Chapter 7 Triage Tables
The author considers the application of the principle of triage to computer graphics to speed up certain types of algorithms. He describes a very simple data structure that he has used to keep track of triage information in several situations. He applies his method to Warnock's algorithm and to a hidden-line-elimination problem.
Chapter 8 The Wonderful World of Video
An overview of video animation for computer graphics is given. Signal timing, color encoding, tape formats, tracking, genlocking, time code, editing, VTR communication, and software are covered. This article is somewhat outdated.
Chapter 9 Uppers and Downers
Notational schemes for vectors and matrices are addressed. Previous notation is reviewed and its deficiencies exposed. A new notation, borrowed from tensor analysis, is introduced. Using this notation, almost all of geometry is reduced to tensor multiplication.
Chapter 10 Uppers and Downers, Part II
The Feynman diagrams, which represent the product of tensors in diagram form as directed graphs, are described. In the diagrams, each tensor in the product is a node in the graph, each index is an arc, bound indices are arcs connecting the nodes, and free indices are dangling arcs. The epsilon-delta rule in diagram rotation is presented.
Chapter 11 The World of Digital Video
Digital video standards define byte-stream signal formats for transferring video over cables. The composite and component standards, two digital video standards that relate most closely to the NTSC broadcast standard, are discussed. The analog NTSC signal and the framework of digital video standards are reviewed. The horizontal timing, quantization, and TRS-ID used by the composite digital standard, and the vertical renaming, scan line timing, and pixel value quantizing used by the component digital standard are described. This is another article that is somewhat dated.

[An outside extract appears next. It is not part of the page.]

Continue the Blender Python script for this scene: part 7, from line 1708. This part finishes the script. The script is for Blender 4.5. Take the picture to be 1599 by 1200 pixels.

Chapter 12 How I Spent My Summer Vacation 1976
Reminiscences on Blinn's summer at NYIT in 1976. This is more of a humorous personal musing than it is instructive.
Chapter 13 NTSC: Nice Technology, Super Color
Lots of articles talk about the YIQ to RGB transform. Blinn shows how to simulate an image's appearance on a NTSC monitor using digital filtering techniques. Another dated article.
Chapter 14 What's the Deal with the DCT?
Talks about the discrete cosine transform and why it is superior to other transformation methods for image compression.
Chapter 15 Quantization Error and Dithering
Whenever you do any sort of image arithmetic, such as contrast enhancement or compositing, you get roundoff error. In fact, since the arithmetic is often done in only X-bit accuracy, sometimes the round-off error can be substantial. You get quantization error, on the other hand, whenever you go from an analog signal to a digital signal or whenever you go from a high color-resolution signal to a low resolution signal, say from 24 to 8 bits per pixel. The author considers both of these problems.
Chapter 16 Compositing Theory
Associating a pixel's color with its opacity is the basis for a compositing function that is simple, elegant, and general. However, there are more reasons than mere prettiness to store pixels this way. One of the most important anti-aliasing tools in computer graphics comes from a generalization of the simple act of storing a pixel into a frame buffer. It was most completely codified in a previous paper by Porter and Duff (1984), where they call it the over operator. The author shows a new way to derive the over operator and describes some implementation details that he has found useful.
Chapter 17 Compositing - Practice
The author discusses the practice of image compositing and in particular the Porter-Duff "over" operator. The author has found it most useful to provide "over" as an inplace operator; you have an image stored in a frame buffer and want to lay another image on top of it. Pixel representation, conversions, pixel arithmetic, 16-bit over 8-bit, 8-bit over 8-bit, and other 8-bit possibilities are discussed.
Chapter 18 How to Attend a SIGGRAPH Conference
Blinn is one of the few people who has been to the first 22 of the Siggraph annual conferences. In this article, he gives some historical nuggets and tips he has formulated over the years. He discusses time management, technical talks, panels, equipment shows, video shows, art shows, parties, name badges and the summer camp session. Due to the changes in presentation technology, this article looks old in places too.
Chapter 19 Three Wrongs Make a Right
When dealing with graphics operations that must be fast (like the inner loops of rendering algorithms), Blinn usually likes to do calculations with fixed-point arithmetic. The motivation for this discussion is the desire to do arithmetic on pixel values: red, green, blue, or alpha. He uses floating point as a testbed and as scaffolding to derive integer formulas. All final calculations take place using only integer arithmetic.
Chapter 20 Fun with Premultiplied Alpha
The computer graphics universe consists of pixels. Pixels, in turn, consist of components: red, green, blue, and the coverage or opacity value alpha. For various reasons it is convenient to store and process a given rgba quadruple with the rgb values already multiplied by a. This premultiplication has some other interesting implications which are discussed here.